If the UK and the EU fail to agree on even these limited arrangements before the transition period ends, then the UK would end up trading with the EU on less favourable terms than Australia currently does.
By comparison, Canada (which the UK government has suggested as a model for its desired trading relationship) has a free trade agreement with the EU.
This grants Canada almost completely tariff-free trade in goods with the EU, but it still faces more regulatory barriers to trade than EU countries do when trading with each other. The Institute for Government says that Canada’s deal allows “very limited access for services” to the EU market.
You can read more about the Canada-EU trade deal here.
Afghanistan and Mongolia
When Andrew Marr was suggesting that an “Australian terms” agreement could equally be called a “Mongolian” or “Afghan” deal he was actually understating the level of access both countries have to the EU market.
As well as free trade agreements which the EU has with various countries, it also grants certain less developed countries reduced or tariff-free access to the single market.
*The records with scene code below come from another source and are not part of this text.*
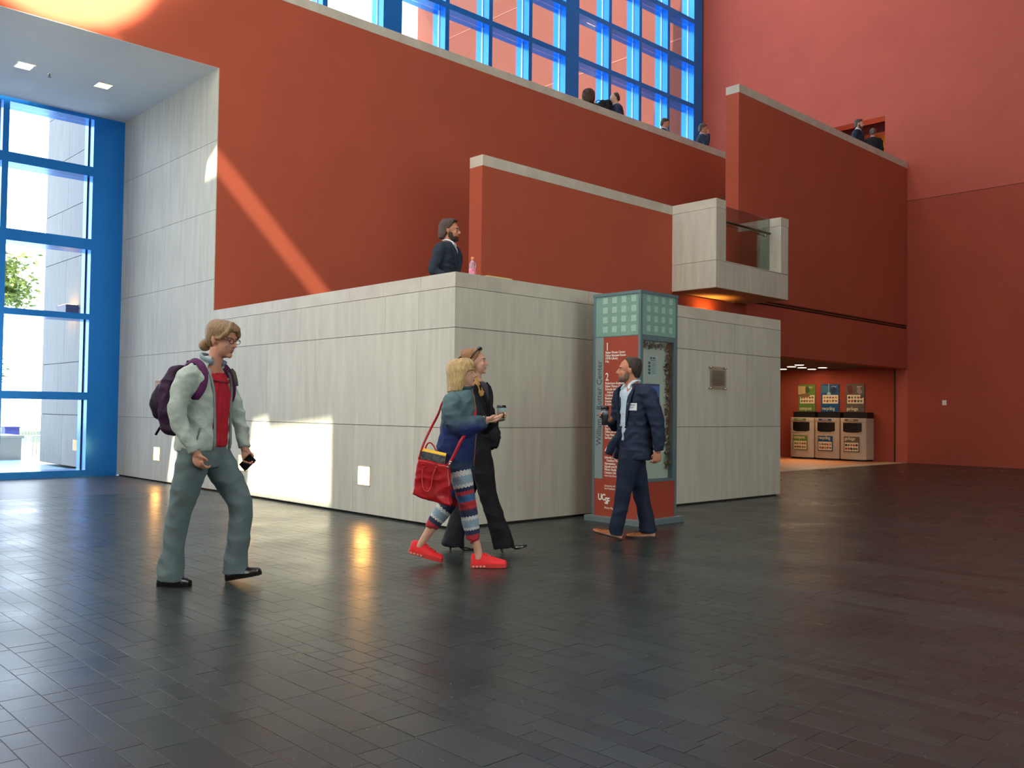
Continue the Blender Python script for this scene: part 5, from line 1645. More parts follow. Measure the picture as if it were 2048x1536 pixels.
MB().box(-0.088, 0.088, -0.034, -0.029, -0.12, 0.043).box(-0.088, 0.088, 0.029, 0.034, -0.12, 0.043).box(-0.090, -0.086, -0.034, 0.034, -0.12, 0.043).build('cover', mat('grey_patterned_cover', (120, 128, 130), 0.5, col2=(44, 48, 52), noise_scale=38), BK)
MB().box(-0.085, 0.088, -0.029, 0.029, -0.12, 0.046).build('pages', mat('yellow_page_edge', (240, 192, 52), 0.6), BK)

# ================= woman in the dark suit
A = math.radians(-20)
P = empty('person', (-0.746, -1.154, 0), RZP)
tag(P, 'person in black suit, sunglasses pushed up on reddish blond hair', 'person')
hd_ = Head((0.006, 0.0, 1.552), math.radians(-6), math.radians(5), 0.93)
mb = MB()
hd_.build(mb)
torso(mb, [(1.41, 0.02, 0, 0.05, 0.046), (1.38, 0.012, 0, 0.10, 0.065), (1.34, 0.008, 0, 0.145, 0.085), (1.22, 0.01, 0, 0.145, 0.10), (1.05, 0.02, 0, 0.135, 0.095), (0.85, 0.025, 0, 0.150, 0.105)], A)
limb(mb, [(0.0, 0, 1.36, 0.055), (0.012, 0, 1.43, 0.047), (0.012, 0, 1.51, 0.048)])
limb(mb, [(-0.04, -0.15, 1.32, 0.042), (0.02, -0.20, 1.17, 0.040), (0.09, -0.26, 1.02, 0.036), (0.15, -0.34, 1.06, 0.030), (0.195, -0.40, 1.095, 0.024)])
limb(mb, [(0.05, 0.15, 1.32, 0.042), (0.09, 0.18, 1.12, 0.040), (0.13, 0.17, 0.95, 0.034), (0.12, 0.10, 0.88, 0.026)])
hand(mb, (0.192, -0.395, 1.092), (1.0, -0.45, 0.25), (-0.3, -0.9, 0.1), -1, 0.84, 0.60, 0.2)
hand(mb, (0.12, 0.10, 0.88), (0.0, -1, -0.6), (-1, 0, 0), -1, 0.84, 0.5, 0.5)
limb(mb, [(0.035, -0.08, 0.84, 0.085), (0.09, -0.08, 0.65, 0.07), (0.135, -0.08, 0.46, 0.048), (0.20, -0.08, 0.27, 0.042), (0.262, -0.08, 0.09, 0.028)])
limb(mb, [(0.02, 0.08, 0.84, 0.085), (-0.02, 0.08, 0.65, 0.07), (-0.06, 0.08, 0.44, 0.048), (-0.115, 0.08, 0.25, 0.042), (-0.165, 0.08, 0.09, 0.028)])
part('body', remesh(mb, 0.0055), SKIN_B, P)
hd_.face(P, brow=(120, 84, 56), lip=(178, 98, 98))
AUB = mat('reddish_blond_hair', (176, 122, 68), 0.4, col2=(112, 72, 40), noise_scale=26, stretch=(5, 5, 0.8), bump=0.5, bump_scale=80)
YEL = mat('yellow_blond_ends', (204, 160, 78), 0.45, col2=(140, 100, 44), noise_scale=26, stretch=(5, 5, 0.8), bump=0.5, bump_scale=80)
def back_volume(mb):
    mb.ell(hd_.P(-0.085, 0, 0.055), (0.050, 0.055, 0.062))
    for sg in (-1, 1):
        mb.tube([hd_.P(-0.02, 0.075*sg, 0.02), hd_.P(-0.03, 0.078*sg, -0.06), hd_.P(-0.02, 0.075*sg, -0.13)], [0.026, 0.028, 0.03], 10)
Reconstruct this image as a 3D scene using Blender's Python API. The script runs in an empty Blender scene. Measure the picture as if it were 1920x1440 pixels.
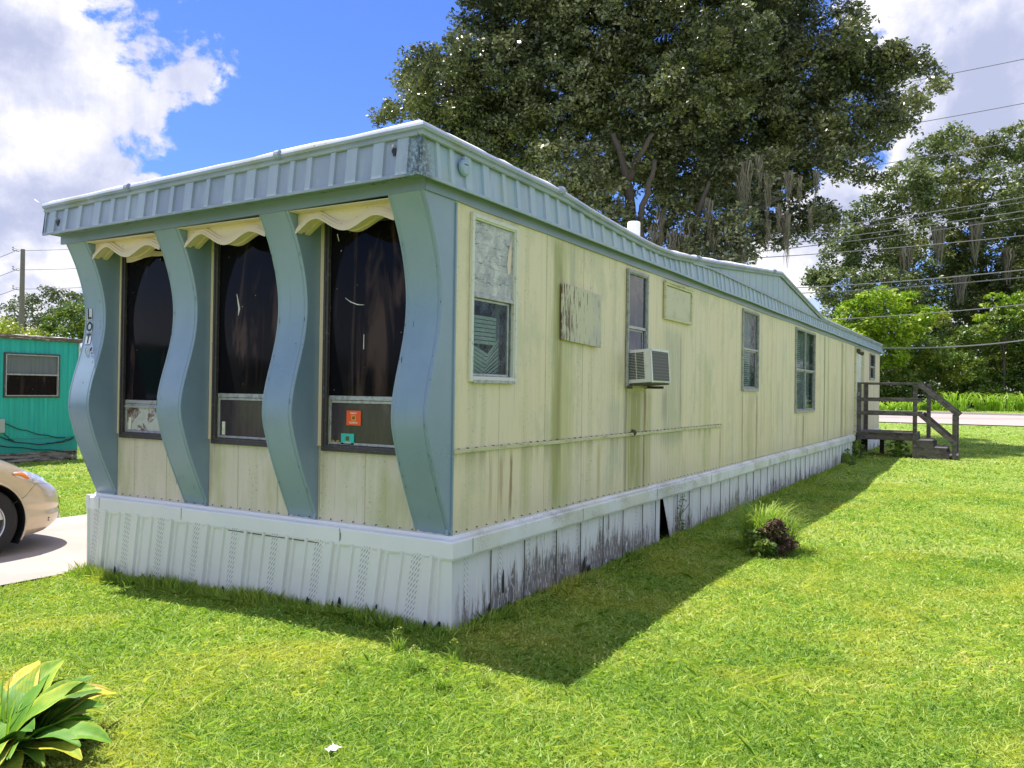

Afghanistan is classed as one of the least developed countries and so benefits from an “Everything But Arms” arrangement with the EU.
This means Afghan businesses can export all goods except arms and ammunition without tariffs or quotas to the EU.
Mongolia also receives tariff-free access to EU markets for two-thirds of product lines.
This is by virtue of being a lower-income country (though not as low-income as Afghanistan) which has ratified various conventions related to good governance, human rights, labour rights and environmental protections.
Lower developed countries which have not ratified these conventions benefit from tariff reductions or removal on exporting two-thirds of product lines to the EU, but not complete tariff removal on all of them.